I also plan on using a D flip flop to make the bridge switch back and forth.



Check out these h-bridges.


Hey - I actually wrote to Chuck recently, and even got a reply! Fun thing is that I wrote because I wanted to make sure he never deleted that tutorial, as it was getting old.

Chuck told me that he was hosting it himself now, and that it was going nowhere!

But I have a copy just in case :D 

/ Frits

I wrote up a tutorial as well on how to build a simple transistor H-Bridge. You can find it here:




I will never forget your tutorial Chuck. I think it was the very first thing I read when I investigated how H-bridges worked and it was extremely helpful. Thanks for the awesome work and I encourage everyone who wants to drive their motors themselves to read it!

Hope to see more tutorials from you in the future!

- Jimmy

Chuck commenting on my blog?

Man, you are a LEGEND! OF course I already entered a link to your famous H-bridge tutorial!!

It is right here: http://letsmakerobots.com/node/121

- We must get a better overview on that links-section in here!

But of course, that is the best!

Reason for the original blog-entry on this long thread was that I just wanted the head on Yellow Drum Machine to be able to turn both ways. Just that simple task; flip voltage. And I found that just hooking up an L293D Motor driver was the simplest though overkill IMHO. I´d hoped for some smart wiring with a couple of transistors, but no, this was the fastest.
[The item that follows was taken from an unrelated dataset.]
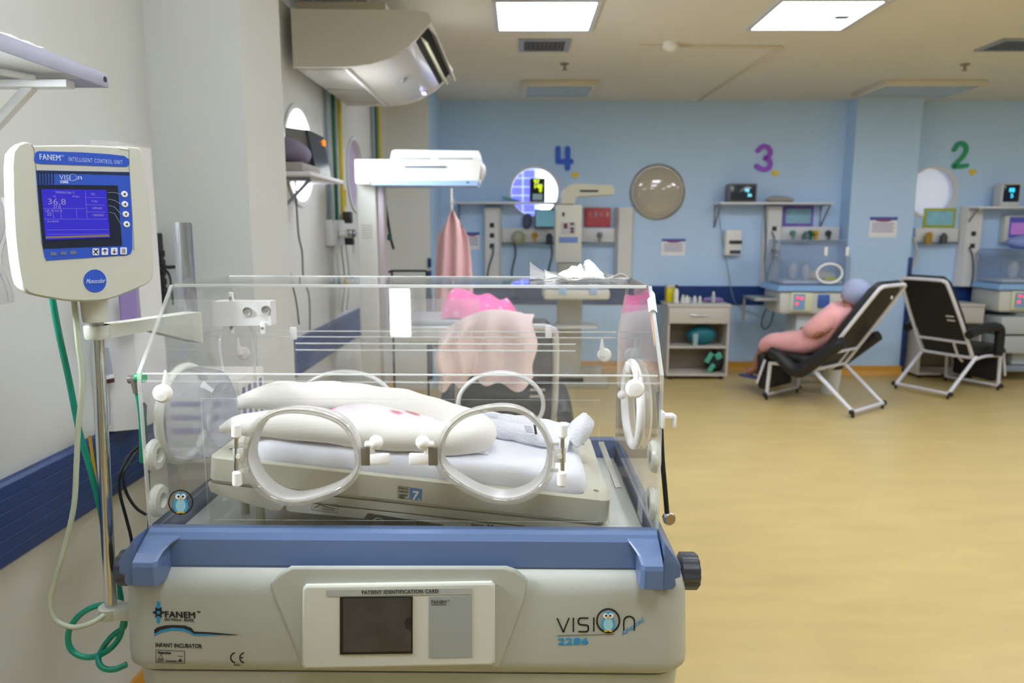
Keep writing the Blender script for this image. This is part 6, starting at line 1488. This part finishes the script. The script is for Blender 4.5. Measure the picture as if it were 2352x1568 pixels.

Anyway, again, I am honored that you actually is in here :) I hope that you will post something?


/ Frits

David Cook has written a nice and short introduction to H-bridges using bipolar junction transistors here


- Jimmy

I am not getting anything of this, so I can only say this rather off-topic:

Hey JIP, you can get 9V as rechargables, at the same price as one new Duracell (10USD in Denmark, Harald Nyborg)

/ Frits 

Thanks for the tip! I just read the description from the batteries you pointed me to... "High capacity which makes them suitable for devices with high current demands"... I don't think any 9V can deliver high current :-). Since both the charger and the battery are so cheap (the charger is about 15 USD) - and since I live really close to that store - I definitely think I will go get some!

The alkaline ones that I have now I bought from www.batterier.dk and I think it was 12 batteries for 250 DKK (which is about 50 USD).

- Jimmy

I have now tested the h-bridge design (where the NPN are connected correctly) and it seems to work. I used LEDs instead of a motor: green is one direction and red is the other. I guess it's not so easy to see what the heck is on the breadboard but the camera couldn't go any closer without blurring the whole thing up... The resistors used in series with the base-pins are 2.2K


And the other direction:


Please note that the green LED in the middle is just the power indicator connected to the voltage regulator (an 7805 in this case). Also you can see my picaxe setup on the right side of the breadboard with my homemade programming circuit for use in a breadboard - nice and handy!